STATED TASK –
Exactly retype the lines of the material from its first line to the line with "m = a + (b - a) * .78;", including both.

SUPPLIED MATERIAL –
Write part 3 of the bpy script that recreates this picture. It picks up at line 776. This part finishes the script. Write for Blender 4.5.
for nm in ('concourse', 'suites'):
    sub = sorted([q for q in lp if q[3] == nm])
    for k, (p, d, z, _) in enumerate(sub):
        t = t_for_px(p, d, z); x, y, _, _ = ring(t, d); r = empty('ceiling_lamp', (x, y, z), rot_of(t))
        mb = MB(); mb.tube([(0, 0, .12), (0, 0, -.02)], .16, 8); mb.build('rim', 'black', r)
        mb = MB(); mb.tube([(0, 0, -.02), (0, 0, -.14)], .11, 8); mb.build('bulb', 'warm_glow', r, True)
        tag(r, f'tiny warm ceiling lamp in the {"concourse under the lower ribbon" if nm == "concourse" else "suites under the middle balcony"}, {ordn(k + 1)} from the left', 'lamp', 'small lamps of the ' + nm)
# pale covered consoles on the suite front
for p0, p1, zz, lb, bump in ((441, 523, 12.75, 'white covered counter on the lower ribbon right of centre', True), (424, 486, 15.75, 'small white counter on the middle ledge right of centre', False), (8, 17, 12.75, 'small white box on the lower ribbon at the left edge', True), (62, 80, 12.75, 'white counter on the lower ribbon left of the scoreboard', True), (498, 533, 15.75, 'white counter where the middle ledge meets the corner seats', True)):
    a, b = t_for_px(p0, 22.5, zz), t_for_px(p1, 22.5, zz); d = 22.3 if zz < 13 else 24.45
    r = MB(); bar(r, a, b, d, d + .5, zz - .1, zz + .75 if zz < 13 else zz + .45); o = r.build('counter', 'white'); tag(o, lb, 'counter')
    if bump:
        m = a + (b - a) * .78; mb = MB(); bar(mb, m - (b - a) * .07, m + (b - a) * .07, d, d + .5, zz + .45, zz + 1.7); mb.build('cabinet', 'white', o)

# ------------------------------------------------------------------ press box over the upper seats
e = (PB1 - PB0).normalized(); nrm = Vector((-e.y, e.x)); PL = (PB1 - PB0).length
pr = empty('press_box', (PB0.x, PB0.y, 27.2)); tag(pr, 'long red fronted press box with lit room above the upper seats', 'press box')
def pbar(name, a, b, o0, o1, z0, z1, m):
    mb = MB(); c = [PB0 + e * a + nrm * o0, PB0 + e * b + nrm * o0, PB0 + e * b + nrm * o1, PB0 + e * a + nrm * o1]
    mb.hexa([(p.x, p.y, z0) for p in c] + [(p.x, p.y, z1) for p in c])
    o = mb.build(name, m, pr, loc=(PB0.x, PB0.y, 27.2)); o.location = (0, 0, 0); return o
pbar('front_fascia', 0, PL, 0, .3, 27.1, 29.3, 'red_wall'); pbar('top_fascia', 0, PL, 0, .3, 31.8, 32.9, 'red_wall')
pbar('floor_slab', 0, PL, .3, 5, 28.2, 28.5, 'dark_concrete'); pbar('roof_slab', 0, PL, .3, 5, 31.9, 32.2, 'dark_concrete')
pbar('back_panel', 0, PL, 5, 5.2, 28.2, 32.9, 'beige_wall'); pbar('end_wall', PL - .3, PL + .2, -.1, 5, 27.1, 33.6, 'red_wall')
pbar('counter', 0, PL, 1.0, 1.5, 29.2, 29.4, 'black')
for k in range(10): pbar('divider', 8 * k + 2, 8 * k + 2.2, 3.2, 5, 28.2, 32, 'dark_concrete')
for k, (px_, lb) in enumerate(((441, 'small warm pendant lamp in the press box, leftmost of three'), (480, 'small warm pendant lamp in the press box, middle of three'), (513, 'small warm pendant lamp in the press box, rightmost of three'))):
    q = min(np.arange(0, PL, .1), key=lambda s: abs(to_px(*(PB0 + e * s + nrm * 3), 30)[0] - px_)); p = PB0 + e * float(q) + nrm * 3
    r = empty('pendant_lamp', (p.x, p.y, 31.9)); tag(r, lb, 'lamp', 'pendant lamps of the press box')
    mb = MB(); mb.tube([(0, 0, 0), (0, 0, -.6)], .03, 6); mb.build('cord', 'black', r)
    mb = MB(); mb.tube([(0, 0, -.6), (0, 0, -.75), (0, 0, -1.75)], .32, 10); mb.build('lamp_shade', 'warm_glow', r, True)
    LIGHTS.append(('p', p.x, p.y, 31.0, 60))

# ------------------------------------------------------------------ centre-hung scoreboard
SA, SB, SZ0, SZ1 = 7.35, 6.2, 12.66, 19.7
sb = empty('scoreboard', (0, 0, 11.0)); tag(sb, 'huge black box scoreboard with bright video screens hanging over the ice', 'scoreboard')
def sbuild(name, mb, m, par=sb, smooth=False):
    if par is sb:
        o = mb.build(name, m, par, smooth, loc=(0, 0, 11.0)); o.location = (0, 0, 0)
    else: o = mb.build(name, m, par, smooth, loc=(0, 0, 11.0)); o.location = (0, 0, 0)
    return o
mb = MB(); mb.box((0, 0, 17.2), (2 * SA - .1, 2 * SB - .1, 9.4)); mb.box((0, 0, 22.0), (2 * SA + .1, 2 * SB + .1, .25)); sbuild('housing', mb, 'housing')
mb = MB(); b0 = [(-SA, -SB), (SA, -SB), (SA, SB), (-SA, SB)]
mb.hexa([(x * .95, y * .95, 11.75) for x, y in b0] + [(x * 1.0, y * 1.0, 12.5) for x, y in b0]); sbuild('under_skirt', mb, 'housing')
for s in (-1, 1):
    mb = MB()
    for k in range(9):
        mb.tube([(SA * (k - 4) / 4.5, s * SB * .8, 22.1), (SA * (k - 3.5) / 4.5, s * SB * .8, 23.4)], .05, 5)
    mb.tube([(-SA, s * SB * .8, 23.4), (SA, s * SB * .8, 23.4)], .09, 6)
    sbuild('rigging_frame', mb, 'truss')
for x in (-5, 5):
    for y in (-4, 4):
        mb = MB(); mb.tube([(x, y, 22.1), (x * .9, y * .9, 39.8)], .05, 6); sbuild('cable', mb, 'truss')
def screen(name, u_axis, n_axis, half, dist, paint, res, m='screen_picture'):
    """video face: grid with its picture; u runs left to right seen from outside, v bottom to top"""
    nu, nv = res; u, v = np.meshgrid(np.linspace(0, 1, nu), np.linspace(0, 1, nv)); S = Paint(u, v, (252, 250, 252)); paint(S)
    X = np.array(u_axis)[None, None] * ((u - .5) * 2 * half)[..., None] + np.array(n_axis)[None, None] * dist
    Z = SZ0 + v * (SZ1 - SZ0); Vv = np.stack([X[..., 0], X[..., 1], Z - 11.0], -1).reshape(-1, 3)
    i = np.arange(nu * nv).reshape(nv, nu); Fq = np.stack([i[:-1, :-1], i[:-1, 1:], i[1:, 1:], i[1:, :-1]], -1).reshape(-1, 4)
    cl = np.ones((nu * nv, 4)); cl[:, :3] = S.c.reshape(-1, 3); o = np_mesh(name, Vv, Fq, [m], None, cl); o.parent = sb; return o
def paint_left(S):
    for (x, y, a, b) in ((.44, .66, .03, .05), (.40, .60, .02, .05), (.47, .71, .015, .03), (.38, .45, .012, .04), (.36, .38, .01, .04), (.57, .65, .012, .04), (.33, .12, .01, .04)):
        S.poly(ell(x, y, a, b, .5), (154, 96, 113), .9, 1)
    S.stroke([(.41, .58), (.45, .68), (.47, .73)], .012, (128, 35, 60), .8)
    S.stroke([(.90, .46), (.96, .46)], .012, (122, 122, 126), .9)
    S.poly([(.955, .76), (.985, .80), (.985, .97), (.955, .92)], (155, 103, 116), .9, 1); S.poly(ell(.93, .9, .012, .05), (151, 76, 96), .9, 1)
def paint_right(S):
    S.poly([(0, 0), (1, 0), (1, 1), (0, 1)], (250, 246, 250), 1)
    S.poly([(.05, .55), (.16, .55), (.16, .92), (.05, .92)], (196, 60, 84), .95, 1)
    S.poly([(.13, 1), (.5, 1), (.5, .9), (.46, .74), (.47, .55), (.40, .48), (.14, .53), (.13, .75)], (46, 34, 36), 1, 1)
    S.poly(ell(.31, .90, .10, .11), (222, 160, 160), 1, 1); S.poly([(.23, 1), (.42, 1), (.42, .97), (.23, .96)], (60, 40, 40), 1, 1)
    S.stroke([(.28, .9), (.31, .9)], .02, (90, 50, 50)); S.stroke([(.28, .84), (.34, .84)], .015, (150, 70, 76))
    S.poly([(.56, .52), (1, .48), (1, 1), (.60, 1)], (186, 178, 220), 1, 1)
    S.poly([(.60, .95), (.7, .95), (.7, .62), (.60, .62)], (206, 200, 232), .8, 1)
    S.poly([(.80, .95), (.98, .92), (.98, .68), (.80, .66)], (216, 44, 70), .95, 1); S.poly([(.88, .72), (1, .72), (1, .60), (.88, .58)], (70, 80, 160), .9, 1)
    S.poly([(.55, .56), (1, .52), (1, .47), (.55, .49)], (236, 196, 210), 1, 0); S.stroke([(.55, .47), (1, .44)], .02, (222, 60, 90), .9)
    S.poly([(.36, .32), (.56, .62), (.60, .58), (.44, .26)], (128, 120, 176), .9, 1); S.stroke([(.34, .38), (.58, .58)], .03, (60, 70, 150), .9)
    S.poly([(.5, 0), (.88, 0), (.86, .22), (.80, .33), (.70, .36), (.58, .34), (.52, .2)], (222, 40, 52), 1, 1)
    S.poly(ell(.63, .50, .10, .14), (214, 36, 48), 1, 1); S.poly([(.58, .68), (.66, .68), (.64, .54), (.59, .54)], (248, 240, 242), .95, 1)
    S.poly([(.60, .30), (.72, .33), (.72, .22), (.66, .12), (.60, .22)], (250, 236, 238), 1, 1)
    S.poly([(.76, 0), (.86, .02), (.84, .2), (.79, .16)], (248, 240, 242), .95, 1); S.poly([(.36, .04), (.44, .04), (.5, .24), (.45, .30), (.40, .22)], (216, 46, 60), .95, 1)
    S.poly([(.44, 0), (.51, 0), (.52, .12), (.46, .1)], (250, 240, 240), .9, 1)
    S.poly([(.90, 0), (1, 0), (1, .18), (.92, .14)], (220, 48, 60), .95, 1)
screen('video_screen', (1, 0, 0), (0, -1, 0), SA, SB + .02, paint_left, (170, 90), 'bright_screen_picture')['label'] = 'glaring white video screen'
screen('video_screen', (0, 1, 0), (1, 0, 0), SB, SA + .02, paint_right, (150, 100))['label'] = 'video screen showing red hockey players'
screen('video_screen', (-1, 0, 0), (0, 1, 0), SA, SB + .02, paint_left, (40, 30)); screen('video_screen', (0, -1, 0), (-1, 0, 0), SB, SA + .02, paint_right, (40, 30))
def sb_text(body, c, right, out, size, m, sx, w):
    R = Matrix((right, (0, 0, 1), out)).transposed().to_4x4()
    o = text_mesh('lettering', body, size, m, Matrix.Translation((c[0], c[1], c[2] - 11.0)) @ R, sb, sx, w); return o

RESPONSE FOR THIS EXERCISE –
Write part 3 of the bpy script that recreates this picture. It picks up at line 776. This part finishes the script. Write for Blender 4.5.
for nm in ('concourse', 'suites'):
    sub = sorted([q for q in lp if q[3] == nm])
    for k, (p, d, z, _) in enumerate(sub):
        t = t_for_px(p, d, z); x, y, _, _ = ring(t, d); r = empty('ceiling_lamp', (x, y, z), rot_of(t))
        mb = MB(); mb.tube([(0, 0, .12), (0, 0, -.02)], .16, 8); mb.build('rim', 'black', r)
        mb = MB(); mb.tube([(0, 0, -.02), (0, 0, -.14)], .11, 8); mb.build('bulb', 'warm_glow', r, True)
        tag(r, f'tiny warm ceiling lamp in the {"concourse under the lower ribbon" if nm == "concourse" else "suites under the middle balcony"}, {ordn(k + 1)} from the left', 'lamp', 'small lamps of the ' + nm)
# pale covered consoles on the suite front
for p0, p1, zz, lb, bump in ((441, 523, 12.75, 'white covered counter on the lower ribbon right of centre', True), (424, 486, 15.75, 'small white counter on the middle ledge right of centre', False), (8, 17, 12.75, 'small white box on the lower ribbon at the left edge', True), (62, 80, 12.75, 'white counter on the lower ribbon left of the scoreboard', True), (498, 533, 15.75, 'white counter where the middle ledge meets the corner seats', True)):
    a, b = t_for_px(p0, 22.5, zz), t_for_px(p1, 22.5, zz); d = 22.3 if zz < 13 else 24.45
    r = MB(); bar(r, a, b, d, d + .5, zz - .1, zz + .75 if zz < 13 else zz + .45); o = r.build('counter', 'white'); tag(o, lb, 'counter')
    if bump:
        m = a + (b - a) * .78; mb = MB(); bar(mb, m - (b - a) * .07, m + (b - a) * .07, d, d + .5, zz + .45, zz + 1.7); mb.build('cabinet', 'white', o)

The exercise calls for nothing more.